* [Exercise requirements] Reproduce the top of the data verbatim, through and including the line that contains "0)).build('ground', 'paving'); tag(g, kind='structure')".

* [Extracted entries]

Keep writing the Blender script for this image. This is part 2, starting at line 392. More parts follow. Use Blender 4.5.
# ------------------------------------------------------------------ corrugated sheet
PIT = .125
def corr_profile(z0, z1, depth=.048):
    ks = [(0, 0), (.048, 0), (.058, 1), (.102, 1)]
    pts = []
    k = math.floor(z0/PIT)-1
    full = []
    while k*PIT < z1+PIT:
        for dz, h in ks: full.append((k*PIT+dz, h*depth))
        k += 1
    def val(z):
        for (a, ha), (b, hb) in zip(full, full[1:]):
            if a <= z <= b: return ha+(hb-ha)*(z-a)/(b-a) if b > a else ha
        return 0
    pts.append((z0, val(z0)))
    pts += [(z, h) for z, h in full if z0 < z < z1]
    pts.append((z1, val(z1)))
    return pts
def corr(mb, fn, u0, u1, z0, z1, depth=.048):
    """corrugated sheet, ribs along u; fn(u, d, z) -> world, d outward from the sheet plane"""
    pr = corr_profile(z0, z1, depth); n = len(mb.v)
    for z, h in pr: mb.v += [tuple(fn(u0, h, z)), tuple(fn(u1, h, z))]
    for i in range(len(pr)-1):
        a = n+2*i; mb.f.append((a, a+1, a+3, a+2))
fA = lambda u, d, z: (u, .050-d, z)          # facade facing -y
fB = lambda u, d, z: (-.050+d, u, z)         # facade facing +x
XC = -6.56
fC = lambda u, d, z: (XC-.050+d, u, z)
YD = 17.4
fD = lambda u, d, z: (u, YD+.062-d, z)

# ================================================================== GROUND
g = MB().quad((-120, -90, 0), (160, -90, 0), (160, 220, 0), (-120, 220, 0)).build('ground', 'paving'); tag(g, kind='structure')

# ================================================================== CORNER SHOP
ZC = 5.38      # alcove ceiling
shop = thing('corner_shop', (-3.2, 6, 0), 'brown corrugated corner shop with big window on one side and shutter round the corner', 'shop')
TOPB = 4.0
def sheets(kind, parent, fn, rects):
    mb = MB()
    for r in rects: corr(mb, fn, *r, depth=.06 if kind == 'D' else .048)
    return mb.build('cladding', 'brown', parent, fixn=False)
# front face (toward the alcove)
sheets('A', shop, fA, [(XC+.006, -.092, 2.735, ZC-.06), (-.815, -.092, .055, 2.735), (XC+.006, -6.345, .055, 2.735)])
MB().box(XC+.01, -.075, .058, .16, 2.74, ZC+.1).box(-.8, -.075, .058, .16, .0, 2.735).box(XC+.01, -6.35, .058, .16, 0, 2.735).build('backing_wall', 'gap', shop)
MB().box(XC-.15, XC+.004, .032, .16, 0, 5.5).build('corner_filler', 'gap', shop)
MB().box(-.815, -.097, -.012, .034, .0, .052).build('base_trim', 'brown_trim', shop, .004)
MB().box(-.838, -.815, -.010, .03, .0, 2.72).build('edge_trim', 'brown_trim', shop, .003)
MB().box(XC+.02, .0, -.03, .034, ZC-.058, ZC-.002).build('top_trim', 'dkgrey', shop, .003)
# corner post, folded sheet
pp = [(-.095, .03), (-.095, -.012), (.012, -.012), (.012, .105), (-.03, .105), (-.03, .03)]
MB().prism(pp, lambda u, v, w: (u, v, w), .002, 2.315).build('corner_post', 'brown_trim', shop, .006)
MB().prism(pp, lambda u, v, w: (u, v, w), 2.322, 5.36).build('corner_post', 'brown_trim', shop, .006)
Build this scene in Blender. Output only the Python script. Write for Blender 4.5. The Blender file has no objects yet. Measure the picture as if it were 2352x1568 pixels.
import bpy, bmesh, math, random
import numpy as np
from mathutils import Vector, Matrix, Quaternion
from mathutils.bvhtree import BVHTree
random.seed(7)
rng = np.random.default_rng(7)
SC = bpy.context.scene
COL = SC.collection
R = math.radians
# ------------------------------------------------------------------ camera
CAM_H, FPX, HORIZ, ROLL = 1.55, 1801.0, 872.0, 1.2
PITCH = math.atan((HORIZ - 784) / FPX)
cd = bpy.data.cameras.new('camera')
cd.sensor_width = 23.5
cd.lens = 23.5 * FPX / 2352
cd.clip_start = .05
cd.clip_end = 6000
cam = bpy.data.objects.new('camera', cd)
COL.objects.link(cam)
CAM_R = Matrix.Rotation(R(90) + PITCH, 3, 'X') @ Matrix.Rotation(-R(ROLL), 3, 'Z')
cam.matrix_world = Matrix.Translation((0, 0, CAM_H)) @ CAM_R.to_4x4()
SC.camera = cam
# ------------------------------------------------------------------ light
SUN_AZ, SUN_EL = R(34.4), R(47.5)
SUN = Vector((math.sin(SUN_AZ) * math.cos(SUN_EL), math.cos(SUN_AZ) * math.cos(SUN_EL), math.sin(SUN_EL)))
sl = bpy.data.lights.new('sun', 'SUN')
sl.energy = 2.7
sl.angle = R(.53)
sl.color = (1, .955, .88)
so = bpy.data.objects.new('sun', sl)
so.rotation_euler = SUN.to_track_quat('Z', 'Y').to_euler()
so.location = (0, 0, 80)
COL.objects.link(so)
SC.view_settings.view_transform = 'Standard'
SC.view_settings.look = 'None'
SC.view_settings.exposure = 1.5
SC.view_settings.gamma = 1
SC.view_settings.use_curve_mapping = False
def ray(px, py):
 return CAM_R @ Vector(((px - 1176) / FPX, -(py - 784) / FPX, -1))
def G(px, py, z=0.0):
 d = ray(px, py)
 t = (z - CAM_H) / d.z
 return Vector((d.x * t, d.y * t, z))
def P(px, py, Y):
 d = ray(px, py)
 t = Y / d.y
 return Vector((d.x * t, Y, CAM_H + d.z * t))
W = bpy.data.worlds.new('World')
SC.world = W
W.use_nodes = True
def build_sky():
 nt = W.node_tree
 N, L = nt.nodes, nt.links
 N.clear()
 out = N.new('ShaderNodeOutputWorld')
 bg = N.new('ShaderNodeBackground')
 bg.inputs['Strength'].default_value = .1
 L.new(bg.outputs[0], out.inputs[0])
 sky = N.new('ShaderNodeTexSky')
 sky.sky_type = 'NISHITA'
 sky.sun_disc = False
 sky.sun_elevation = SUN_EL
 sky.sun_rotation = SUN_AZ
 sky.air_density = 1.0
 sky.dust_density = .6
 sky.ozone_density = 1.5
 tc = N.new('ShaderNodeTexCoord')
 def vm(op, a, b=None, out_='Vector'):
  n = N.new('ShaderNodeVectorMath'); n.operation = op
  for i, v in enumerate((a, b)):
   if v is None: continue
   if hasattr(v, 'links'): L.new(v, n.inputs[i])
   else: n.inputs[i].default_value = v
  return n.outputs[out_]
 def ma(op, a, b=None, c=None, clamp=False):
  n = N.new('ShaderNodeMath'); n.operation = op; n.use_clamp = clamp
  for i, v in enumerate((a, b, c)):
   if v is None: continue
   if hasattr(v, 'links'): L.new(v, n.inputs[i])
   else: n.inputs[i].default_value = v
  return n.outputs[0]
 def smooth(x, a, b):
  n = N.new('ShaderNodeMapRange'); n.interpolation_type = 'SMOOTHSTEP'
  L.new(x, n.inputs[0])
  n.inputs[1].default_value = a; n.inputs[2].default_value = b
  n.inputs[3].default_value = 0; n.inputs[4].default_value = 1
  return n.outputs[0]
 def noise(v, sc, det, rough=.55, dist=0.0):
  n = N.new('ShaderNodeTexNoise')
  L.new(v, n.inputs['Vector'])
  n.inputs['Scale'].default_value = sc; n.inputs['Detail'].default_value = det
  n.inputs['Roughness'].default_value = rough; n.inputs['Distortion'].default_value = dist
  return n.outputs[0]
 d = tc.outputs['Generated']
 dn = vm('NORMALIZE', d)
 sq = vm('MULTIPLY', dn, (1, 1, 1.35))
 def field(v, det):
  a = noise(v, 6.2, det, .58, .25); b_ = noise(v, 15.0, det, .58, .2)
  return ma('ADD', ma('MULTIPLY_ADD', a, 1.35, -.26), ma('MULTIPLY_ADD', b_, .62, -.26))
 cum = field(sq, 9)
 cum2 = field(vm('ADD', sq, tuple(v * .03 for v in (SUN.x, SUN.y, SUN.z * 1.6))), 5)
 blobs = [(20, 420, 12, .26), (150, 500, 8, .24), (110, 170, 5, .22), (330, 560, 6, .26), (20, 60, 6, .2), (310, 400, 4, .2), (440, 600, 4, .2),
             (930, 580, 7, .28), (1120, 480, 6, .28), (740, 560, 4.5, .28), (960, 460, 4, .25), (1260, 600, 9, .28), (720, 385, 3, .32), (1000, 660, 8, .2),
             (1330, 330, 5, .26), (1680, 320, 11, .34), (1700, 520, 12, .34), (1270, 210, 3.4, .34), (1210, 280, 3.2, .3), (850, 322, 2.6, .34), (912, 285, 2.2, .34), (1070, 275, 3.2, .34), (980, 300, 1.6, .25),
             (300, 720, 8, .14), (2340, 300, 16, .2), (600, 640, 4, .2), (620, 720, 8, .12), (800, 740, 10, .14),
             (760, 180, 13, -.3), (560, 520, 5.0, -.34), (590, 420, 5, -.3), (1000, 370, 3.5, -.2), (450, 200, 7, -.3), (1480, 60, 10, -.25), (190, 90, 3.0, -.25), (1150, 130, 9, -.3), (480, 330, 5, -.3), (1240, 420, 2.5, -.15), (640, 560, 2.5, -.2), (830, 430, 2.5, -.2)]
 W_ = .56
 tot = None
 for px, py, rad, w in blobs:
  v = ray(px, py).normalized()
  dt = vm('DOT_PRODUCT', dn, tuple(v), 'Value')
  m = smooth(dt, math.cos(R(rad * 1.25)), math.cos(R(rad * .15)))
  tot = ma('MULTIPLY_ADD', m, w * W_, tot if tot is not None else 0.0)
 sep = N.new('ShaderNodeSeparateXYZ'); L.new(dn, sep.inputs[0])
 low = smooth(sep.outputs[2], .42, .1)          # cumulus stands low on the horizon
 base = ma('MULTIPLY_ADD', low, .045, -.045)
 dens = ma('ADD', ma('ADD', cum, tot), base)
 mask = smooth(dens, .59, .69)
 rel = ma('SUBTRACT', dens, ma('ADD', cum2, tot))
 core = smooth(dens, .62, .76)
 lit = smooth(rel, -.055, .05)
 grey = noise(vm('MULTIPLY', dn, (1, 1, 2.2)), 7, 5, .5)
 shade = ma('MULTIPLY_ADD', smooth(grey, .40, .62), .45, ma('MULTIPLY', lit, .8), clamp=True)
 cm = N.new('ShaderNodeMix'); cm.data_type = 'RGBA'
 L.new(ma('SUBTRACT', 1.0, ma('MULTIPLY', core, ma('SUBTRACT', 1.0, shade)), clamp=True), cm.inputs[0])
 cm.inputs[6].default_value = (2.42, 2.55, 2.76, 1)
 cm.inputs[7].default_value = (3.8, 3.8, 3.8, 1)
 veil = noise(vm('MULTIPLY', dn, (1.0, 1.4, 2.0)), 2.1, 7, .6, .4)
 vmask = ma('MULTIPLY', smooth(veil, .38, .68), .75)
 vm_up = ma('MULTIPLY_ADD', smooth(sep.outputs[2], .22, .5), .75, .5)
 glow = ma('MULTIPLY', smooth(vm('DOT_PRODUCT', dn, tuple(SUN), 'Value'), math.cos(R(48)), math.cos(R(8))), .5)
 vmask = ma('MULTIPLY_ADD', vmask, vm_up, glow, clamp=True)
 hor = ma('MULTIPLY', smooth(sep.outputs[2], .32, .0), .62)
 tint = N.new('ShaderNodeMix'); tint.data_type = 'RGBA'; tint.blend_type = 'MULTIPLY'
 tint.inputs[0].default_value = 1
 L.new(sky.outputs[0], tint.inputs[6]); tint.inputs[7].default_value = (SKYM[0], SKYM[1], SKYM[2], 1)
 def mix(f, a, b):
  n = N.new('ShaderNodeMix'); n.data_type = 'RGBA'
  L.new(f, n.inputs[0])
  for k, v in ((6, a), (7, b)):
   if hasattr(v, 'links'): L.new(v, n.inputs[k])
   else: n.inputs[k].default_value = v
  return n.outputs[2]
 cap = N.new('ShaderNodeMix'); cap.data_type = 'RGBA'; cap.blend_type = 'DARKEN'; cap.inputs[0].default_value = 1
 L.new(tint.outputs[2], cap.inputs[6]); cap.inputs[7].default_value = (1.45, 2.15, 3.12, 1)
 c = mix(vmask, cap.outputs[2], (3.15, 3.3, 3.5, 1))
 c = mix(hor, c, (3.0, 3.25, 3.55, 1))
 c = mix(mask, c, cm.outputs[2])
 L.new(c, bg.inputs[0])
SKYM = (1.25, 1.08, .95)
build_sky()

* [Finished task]
Keep writing the Blender script for this image. This is part 2, starting at line 392. More parts follow. Use Blender 4.5.
# ------------------------------------------------------------------ corrugated sheet
PIT = .125
def corr_profile(z0, z1, depth=.048):
    ks = [(0, 0), (.048, 0), (.058, 1), (.102, 1)]
    pts = []
    k = math.floor(z0/PIT)-1
    full = []
    while k*PIT < z1+PIT:
        for dz, h in ks: full.append((k*PIT+dz, h*depth))
        k += 1
    def val(z):
        for (a, ha), (b, hb) in zip(full, full[1:]):
            if a <= z <= b: return ha+(hb-ha)*(z-a)/(b-a) if b > a else ha
        return 0
    pts.append((z0, val(z0)))
    pts += [(z, h) for z, h in full if z0 < z < z1]
    pts.append((z1, val(z1)))
    return pts
def corr(mb, fn, u0, u1, z0, z1, depth=.048):
    """corrugated sheet, ribs along u; fn(u, d, z) -> world, d outward from the sheet plane"""
    pr = corr_profile(z0, z1, depth); n = len(mb.v)
    for z, h in pr: mb.v += [tuple(fn(u0, h, z)), tuple(fn(u1, h, z))]
    for i in range(len(pr)-1):
        a = n+2*i; mb.f.append((a, a+1, a+3, a+2))
fA = lambda u, d, z: (u, .050-d, z)          # facade facing -y
fB = lambda u, d, z: (-.050+d, u, z)         # facade facing +x
XC = -6.56
fC = lambda u, d, z: (XC-.050+d, u, z)
YD = 17.4
fD = lambda u, d, z: (u, YD+.062-d, z)

# ================================================================== GROUND
g = MB().quad((-120, -90, 0), (160, -90, 0), (160, 220, 0), (-120, 220, 0)).build('ground', 'paving'); tag(g, kind='structure')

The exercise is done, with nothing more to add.